-- SET TASK --
Each line from the start of the data below through the one containing "mb.done('strap', M_fabric, t)" must be reproduced exactly.

-- SOURCE MATERIAL --

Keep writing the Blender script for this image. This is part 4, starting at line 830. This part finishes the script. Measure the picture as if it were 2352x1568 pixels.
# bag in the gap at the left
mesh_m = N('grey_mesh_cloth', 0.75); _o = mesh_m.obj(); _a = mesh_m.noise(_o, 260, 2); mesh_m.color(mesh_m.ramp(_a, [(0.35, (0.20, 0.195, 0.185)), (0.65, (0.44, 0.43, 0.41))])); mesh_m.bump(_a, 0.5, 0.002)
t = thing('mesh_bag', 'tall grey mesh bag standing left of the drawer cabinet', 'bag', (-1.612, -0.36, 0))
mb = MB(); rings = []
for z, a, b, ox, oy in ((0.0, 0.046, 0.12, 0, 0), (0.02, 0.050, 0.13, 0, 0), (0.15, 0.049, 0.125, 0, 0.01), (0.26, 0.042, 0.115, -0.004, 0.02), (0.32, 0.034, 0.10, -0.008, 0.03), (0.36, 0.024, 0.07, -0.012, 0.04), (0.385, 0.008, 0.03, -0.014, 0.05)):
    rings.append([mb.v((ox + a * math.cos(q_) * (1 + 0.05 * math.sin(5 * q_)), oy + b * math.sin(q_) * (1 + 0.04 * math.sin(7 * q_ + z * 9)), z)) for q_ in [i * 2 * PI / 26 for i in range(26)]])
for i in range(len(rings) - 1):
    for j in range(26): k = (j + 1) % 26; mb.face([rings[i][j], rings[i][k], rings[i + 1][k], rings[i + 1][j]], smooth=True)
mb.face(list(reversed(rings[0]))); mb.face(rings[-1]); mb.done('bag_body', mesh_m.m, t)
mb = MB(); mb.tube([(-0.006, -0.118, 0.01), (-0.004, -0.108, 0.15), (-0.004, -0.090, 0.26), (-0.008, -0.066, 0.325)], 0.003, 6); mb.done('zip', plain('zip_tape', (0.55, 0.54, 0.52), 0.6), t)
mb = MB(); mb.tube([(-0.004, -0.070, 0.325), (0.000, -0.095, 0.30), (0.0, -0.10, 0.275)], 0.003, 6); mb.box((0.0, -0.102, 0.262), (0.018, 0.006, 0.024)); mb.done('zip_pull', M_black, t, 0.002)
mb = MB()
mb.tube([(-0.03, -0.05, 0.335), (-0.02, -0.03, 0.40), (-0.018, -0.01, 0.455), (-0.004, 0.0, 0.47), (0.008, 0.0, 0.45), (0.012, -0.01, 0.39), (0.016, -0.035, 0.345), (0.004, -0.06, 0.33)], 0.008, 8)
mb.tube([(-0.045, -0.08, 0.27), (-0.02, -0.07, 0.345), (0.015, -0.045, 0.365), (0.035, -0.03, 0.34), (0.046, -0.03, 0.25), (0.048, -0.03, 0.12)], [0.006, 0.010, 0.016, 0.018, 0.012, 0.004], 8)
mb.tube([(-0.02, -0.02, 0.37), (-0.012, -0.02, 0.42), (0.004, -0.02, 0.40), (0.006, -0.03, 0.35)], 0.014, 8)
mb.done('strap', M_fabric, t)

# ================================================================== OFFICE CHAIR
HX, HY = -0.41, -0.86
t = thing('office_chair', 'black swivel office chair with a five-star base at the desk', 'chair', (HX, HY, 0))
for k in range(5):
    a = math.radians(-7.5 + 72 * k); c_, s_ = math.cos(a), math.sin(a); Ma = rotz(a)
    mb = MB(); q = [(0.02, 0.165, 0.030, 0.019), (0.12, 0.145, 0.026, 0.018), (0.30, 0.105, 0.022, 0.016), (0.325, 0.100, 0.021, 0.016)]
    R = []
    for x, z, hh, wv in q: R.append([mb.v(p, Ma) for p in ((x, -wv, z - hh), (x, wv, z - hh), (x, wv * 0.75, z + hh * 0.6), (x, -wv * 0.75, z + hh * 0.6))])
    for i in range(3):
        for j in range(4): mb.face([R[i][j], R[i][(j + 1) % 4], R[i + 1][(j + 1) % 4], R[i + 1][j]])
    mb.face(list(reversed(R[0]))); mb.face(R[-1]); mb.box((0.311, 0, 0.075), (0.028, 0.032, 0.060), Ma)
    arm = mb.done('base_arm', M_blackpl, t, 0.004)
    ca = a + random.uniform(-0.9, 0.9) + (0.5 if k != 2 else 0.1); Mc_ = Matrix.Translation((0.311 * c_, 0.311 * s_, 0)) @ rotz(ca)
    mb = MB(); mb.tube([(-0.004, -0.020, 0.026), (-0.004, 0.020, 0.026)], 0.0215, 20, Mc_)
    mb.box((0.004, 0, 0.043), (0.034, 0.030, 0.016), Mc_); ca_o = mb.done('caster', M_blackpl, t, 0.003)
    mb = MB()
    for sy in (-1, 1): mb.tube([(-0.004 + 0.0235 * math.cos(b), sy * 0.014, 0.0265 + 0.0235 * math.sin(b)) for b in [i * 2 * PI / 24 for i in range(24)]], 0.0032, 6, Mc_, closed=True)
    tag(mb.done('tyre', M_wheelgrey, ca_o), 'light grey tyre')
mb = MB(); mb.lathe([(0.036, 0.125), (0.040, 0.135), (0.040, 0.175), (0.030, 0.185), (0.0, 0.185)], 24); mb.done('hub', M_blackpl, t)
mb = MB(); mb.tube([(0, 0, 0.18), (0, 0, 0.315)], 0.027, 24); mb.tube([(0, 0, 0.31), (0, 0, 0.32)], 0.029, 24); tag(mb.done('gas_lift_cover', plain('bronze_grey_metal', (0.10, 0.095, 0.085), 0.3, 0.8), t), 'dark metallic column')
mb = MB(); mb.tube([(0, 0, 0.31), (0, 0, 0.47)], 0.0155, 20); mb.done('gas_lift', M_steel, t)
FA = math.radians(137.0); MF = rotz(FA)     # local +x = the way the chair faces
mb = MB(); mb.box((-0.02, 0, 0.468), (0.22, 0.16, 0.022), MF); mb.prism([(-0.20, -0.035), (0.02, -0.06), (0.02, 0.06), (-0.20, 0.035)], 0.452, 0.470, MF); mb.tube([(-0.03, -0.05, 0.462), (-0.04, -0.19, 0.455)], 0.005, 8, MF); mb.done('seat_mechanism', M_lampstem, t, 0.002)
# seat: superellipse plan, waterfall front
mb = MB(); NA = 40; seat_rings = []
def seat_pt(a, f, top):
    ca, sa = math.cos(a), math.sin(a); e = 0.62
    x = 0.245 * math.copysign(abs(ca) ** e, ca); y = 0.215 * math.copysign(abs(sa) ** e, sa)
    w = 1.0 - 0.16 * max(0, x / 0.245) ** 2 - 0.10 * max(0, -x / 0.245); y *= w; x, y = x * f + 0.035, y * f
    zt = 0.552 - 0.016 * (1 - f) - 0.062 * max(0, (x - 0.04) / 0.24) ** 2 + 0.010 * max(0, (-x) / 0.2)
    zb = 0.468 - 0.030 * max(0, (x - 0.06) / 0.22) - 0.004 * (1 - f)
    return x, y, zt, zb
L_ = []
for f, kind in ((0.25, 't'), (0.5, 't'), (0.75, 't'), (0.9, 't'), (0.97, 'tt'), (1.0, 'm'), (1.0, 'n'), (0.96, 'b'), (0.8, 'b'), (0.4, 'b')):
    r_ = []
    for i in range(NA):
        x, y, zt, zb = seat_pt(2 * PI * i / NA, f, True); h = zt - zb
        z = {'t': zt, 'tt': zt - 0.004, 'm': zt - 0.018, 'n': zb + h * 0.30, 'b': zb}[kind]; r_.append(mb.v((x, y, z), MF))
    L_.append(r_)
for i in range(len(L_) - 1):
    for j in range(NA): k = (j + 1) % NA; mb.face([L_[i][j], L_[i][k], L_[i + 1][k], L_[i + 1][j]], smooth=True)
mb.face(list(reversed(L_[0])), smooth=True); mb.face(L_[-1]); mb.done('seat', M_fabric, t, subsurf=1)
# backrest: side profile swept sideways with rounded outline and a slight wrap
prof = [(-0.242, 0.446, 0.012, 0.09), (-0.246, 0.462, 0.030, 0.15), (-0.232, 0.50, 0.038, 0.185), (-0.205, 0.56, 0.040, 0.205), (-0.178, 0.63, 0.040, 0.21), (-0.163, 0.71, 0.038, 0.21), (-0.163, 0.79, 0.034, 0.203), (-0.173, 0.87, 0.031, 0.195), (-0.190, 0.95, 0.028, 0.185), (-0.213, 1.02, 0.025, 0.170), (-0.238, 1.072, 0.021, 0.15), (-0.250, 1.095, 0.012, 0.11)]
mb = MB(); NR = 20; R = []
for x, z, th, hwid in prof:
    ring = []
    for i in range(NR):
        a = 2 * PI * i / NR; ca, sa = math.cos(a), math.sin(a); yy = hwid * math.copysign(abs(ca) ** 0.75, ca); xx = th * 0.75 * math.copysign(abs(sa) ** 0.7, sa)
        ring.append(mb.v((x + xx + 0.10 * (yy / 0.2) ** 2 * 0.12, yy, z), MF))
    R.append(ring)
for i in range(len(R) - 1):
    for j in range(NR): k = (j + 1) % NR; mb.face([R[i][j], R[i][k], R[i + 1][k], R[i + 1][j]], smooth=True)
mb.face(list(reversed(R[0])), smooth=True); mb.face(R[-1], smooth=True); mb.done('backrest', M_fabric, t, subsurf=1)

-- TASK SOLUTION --
Keep writing the Blender script for this image. This is part 4, starting at line 830. This part finishes the script. Measure the picture as if it were 2352x1568 pixels.
# bag in the gap at the left
mesh_m = N('grey_mesh_cloth', 0.75); _o = mesh_m.obj(); _a = mesh_m.noise(_o, 260, 2); mesh_m.color(mesh_m.ramp(_a, [(0.35, (0.20, 0.195, 0.185)), (0.65, (0.44, 0.43, 0.41))])); mesh_m.bump(_a, 0.5, 0.002)
t = thing('mesh_bag', 'tall grey mesh bag standing left of the drawer cabinet', 'bag', (-1.612, -0.36, 0))
mb = MB(); rings = []
for z, a, b, ox, oy in ((0.0, 0.046, 0.12, 0, 0), (0.02, 0.050, 0.13, 0, 0), (0.15, 0.049, 0.125, 0, 0.01), (0.26, 0.042, 0.115, -0.004, 0.02), (0.32, 0.034, 0.10, -0.008, 0.03), (0.36, 0.024, 0.07, -0.012, 0.04), (0.385, 0.008, 0.03, -0.014, 0.05)):
    rings.append([mb.v((ox + a * math.cos(q_) * (1 + 0.05 * math.sin(5 * q_)), oy + b * math.sin(q_) * (1 + 0.04 * math.sin(7 * q_ + z * 9)), z)) for q_ in [i * 2 * PI / 26 for i in range(26)]])
for i in range(len(rings) - 1):
    for j in range(26): k = (j + 1) % 26; mb.face([rings[i][j], rings[i][k], rings[i + 1][k], rings[i + 1][j]], smooth=True)
mb.face(list(reversed(rings[0]))); mb.face(rings[-1]); mb.done('bag_body', mesh_m.m, t)
mb = MB(); mb.tube([(-0.006, -0.118, 0.01), (-0.004, -0.108, 0.15), (-0.004, -0.090, 0.26), (-0.008, -0.066, 0.325)], 0.003, 6); mb.done('zip', plain('zip_tape', (0.55, 0.54, 0.52), 0.6), t)
mb = MB(); mb.tube([(-0.004, -0.070, 0.325), (0.000, -0.095, 0.30), (0.0, -0.10, 0.275)], 0.003, 6); mb.box((0.0, -0.102, 0.262), (0.018, 0.006, 0.024)); mb.done('zip_pull', M_black, t, 0.002)
mb = MB()
mb.tube([(-0.03, -0.05, 0.335), (-0.02, -0.03, 0.40), (-0.018, -0.01, 0.455), (-0.004, 0.0, 0.47), (0.008, 0.0, 0.45), (0.012, -0.01, 0.39), (0.016, -0.035, 0.345), (0.004, -0.06, 0.33)], 0.008, 8)
mb.tube([(-0.045, -0.08, 0.27), (-0.02, -0.07, 0.345), (0.015, -0.045, 0.365), (0.035, -0.03, 0.34), (0.046, -0.03, 0.25), (0.048, -0.03, 0.12)], [0.006, 0.010, 0.016, 0.018, 0.012, 0.004], 8)
mb.tube([(-0.02, -0.02, 0.37), (-0.012, -0.02, 0.42), (0.004, -0.02, 0.40), (0.006, -0.03, 0.35)], 0.014, 8)
mb.done('strap', M_fabric, t)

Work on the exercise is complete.